There’s envy involved, usually the engine behind the worst, most damaging rumors. Other things. I hate this Sturm und Drang. Someone I slept with who asked me to keep it secret-I didn’t even write about it-turned around and told, oh, about half of the city. A few personal things. That I don’t mind. It’s the asking for privacy, then blatantly stripping it off, that I care about. Poor etiquette in a lover. “Maybe I should say something to him about it.”
“Not a good idea,” N advised. He pointed out that this man is young and a bit feckless, and I was more likely to give him a pat on the head and a coo of forgiveness than the slap he so clearly deserves. “The onus is on him now. He’s the one who’s going to feel uncomfortable when he sees either of us.”

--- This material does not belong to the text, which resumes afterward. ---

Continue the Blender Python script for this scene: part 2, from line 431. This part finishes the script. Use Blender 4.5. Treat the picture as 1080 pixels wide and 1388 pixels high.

“Maybe I should start rumors of my own.”
“Keep your own counsel. Better in the long run.”
“I feel my evil antennae twitching…” I said, waggling forefingers in the air.
“Don’t.”
“Ah, bollocks, that reminds me…”
“What?”
“On his way out the door, he asked me if it was true I’d had a threesome with you and someone else.”
“What did you say?”
“Yes.”
He cringed. “Well, I don’t care, and you obviously don’t, and I don’t think the other girl does either. But I wonder why he was interested? If I were him, I would have asked me and not you.”
“Yes. Or asked if I’d ever been in a threesome, in case angling me into one was a possibility.”
“Exactly. I wonder why he was so interested in a piece of trivia about my private life as he’s getting out of your bed?” N scratched at his stubble. “One too many one-night stands,” he said. “Be careful what you say about someone else’s sex life,” he advised.
I shrugged. I drank the very strong, very fresh coffee. He asked if I’d seen the car outside my house again. I have. He asked if I needed anything. I said I didn’t.
“Get out if you can,” he said.
“The business, the house, or the ex-boyfriend?” I asked.
“All three,” he said. “I don’t know what you’re planning, but whatever it is, have a spare rabbit hole.”
He pushed a crust of toast around the plate. The cafe that had been crowded when we sat down was almost empty of people. I bought a piece of carrot cake for later. He tipped the waitress and drove me home. His left hand rested on my knee the whole journey.
“Just be careful,” he said. I waved him off and went upstairs.
(Knickers today: transparent black with cream lace edging and a peephole in the back. These are currently topping the league table of favorites.) vendredi, le 26 mars
Am entertaining for the weekend and N is coming round to vacuum the flat. He volunteered. Wonder if I leave the washing up, will he volunteer for that as well?
I don’t run into the neighbors often, usually only on the way out the door. So they either think I lead an unutterably glamorous life of nonstop parties and premieres, or they know everything. Or they just think I like to dress up. Anyway, very little noise ever comes from those quarters. Until last night when I came home at 2 a.m. and was kept awake another hour by the distinct sound of books being thrown, one by one, against a wall.